Espíritus fáusticos arrasan espacios enormes para albergar un pulmón verde dentro de las ciudades. Una tímida compensación ante la enorme cantidad de deshechos y de partículas suspendidas en el aire; un lugar de recreo, también, para las familias, para tener al alcance del metro un rincón donde hacerse la ilusión del espacio natural, un lugar recogido para los amantes clandestinos. No es tan diferente el concepto de Central Park del zoológico que precisamente alberga en su interior. Espacio libre de límites verticales de un skyline tan turístico como aterrador, simulacro de naturaleza encorsetada entre avenidas y surcado por caminos claramente delimitados de pasarelas de madera, de albero, de asfalto. Del jardín pasamos al parque.
En contraposición a ambos, tampoco nos extrañan los movimientos vecinales que aprovechan los solares como jardines para la comunidad. Movimientos ciudadanos que reivindican ciudades habitables, humanas, el derecho de ciudad. Una desafección alternativa hacia los profesionales de la política, anquilosados en los rutinarios enfrentamientos ideológicos pone el mono de trabajo a brigadas de voluntarios que usan la solidaridad como herramienta tan válida como la azada y las tijeras de podar.
Frente a ellos, los urbanistas atacan los árboles con la excusa de la seguridad tras los accidentes. El novísimo urbanismo diseña jardines sin plantas, sin trabajadores que tengan que mantenerlos merced al sagrado límite de gasto, con suelos de caucho reciclado y simulacros de flora mineral.
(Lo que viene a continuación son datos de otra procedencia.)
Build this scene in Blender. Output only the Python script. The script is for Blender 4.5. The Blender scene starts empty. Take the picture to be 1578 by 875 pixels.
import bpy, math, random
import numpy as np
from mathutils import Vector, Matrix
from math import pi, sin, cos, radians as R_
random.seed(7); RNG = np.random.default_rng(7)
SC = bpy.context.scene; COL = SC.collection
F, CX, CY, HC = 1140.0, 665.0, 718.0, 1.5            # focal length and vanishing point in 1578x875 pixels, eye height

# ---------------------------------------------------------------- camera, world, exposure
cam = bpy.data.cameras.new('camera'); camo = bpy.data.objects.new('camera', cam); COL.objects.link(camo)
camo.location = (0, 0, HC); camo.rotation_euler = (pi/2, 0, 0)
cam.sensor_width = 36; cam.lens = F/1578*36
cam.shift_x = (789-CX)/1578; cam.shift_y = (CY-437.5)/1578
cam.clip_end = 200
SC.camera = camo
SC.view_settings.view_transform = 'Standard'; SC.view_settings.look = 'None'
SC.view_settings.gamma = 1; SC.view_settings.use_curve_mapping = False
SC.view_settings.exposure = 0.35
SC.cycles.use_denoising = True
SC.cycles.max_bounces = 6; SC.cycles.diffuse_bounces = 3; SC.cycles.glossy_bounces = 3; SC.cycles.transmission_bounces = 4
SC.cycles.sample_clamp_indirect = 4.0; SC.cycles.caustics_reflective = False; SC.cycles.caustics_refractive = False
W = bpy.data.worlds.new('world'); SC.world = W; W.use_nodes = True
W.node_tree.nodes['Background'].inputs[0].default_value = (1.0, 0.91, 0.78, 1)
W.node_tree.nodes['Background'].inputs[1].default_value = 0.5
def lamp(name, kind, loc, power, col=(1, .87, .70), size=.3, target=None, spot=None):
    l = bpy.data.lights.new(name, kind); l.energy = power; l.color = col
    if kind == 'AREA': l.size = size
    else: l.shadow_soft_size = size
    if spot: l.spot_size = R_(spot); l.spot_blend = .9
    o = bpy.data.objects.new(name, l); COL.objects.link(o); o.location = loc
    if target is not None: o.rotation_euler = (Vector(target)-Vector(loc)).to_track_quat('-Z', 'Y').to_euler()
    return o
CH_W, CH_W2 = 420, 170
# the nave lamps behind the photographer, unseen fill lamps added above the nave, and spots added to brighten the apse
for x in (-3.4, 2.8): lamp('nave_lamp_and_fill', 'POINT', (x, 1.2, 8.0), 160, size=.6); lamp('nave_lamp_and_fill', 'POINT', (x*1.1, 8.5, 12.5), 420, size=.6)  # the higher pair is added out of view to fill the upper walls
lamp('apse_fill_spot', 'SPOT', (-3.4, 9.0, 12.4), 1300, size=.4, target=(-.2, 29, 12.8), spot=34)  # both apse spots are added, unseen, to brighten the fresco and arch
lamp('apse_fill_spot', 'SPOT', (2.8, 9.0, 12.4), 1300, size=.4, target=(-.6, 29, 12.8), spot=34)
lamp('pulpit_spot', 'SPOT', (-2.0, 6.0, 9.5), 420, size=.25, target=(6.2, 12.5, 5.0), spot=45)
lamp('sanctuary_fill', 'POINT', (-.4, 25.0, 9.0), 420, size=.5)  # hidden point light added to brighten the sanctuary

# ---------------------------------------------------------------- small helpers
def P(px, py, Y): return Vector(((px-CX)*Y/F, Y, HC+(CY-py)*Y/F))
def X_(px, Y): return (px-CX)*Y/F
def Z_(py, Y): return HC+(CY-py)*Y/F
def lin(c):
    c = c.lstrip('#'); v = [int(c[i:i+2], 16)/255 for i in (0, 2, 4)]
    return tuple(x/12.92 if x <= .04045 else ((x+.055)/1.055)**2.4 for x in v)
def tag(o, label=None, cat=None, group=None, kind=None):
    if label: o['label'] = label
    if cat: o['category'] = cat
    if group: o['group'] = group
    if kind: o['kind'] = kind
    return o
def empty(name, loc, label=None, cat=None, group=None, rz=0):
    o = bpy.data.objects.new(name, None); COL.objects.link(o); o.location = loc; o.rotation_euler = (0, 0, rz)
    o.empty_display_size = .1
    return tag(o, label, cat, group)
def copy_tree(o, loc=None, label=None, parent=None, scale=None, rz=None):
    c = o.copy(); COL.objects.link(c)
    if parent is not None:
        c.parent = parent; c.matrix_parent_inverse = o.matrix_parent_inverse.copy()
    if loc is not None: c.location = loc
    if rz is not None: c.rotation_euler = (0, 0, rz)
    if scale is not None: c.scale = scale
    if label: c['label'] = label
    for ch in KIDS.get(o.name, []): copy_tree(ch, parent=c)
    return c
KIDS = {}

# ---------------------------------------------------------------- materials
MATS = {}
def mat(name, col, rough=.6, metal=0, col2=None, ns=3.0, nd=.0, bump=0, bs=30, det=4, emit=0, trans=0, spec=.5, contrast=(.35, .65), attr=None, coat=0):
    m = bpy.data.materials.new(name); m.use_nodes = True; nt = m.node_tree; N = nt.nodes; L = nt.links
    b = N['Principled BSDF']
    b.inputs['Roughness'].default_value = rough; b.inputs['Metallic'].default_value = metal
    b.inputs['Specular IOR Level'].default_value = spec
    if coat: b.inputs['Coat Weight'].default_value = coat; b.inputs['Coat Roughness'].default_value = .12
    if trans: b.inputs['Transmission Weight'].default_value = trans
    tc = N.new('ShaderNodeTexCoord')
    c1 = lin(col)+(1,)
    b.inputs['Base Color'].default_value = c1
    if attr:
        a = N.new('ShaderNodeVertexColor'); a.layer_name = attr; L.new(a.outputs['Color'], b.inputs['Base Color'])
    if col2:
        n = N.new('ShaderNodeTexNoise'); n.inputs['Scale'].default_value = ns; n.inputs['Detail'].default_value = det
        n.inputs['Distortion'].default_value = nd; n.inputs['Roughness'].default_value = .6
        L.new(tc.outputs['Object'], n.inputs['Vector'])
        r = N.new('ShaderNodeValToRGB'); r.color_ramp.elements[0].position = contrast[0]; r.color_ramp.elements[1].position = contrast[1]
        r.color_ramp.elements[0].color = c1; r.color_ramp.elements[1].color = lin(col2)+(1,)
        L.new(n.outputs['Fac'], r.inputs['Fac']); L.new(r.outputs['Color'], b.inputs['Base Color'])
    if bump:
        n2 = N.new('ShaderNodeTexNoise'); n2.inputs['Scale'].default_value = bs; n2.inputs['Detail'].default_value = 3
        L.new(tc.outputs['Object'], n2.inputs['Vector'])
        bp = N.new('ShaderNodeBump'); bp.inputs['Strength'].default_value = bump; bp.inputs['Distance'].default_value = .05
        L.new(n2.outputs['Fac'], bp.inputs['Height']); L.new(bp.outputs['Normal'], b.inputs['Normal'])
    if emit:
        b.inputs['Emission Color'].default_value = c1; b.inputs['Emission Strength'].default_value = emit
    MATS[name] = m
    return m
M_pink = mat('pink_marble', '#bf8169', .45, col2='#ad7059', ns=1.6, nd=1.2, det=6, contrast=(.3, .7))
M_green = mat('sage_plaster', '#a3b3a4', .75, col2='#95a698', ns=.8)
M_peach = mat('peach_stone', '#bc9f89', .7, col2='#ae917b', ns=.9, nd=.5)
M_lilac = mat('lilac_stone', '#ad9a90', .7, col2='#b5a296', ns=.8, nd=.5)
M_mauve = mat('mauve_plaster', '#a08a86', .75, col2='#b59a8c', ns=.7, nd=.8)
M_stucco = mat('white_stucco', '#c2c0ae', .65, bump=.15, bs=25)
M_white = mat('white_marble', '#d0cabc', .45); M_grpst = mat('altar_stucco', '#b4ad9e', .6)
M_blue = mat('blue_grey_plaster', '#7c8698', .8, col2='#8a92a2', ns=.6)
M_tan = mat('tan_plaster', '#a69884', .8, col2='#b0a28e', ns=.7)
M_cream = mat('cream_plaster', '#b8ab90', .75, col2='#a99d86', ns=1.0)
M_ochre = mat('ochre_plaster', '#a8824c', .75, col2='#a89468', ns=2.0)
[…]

Son espacios pensados para ciudades hostiles a los pobres, muy cercados que ocultan las miserias y privan de refugio a la habitabilidad humana. ¿Cómo no relacionarlos con el capitalismo de consumo que ignora a los seres humanos? Lo que no consume no tiene derecho a existir, mucho menos de ser visible. Uniformados, sin historia, no lugares vistosos que no remiten a ninguna tradición, que sólo pretenden deslumbrar a la mayor gloria del concejal de parques y jardines.
El jardín remite al cuidado, a la paciencia, remite al respeto a los ritmos naturales, pero también es una actividad de planificación y selección, de cánones y gustos, de violentas tijeras y ramas cercenadas. Asusta un poco compararlo a la política, llenos ambos de ingeniería y de subordinación hacia unos objetivos ambiciosos.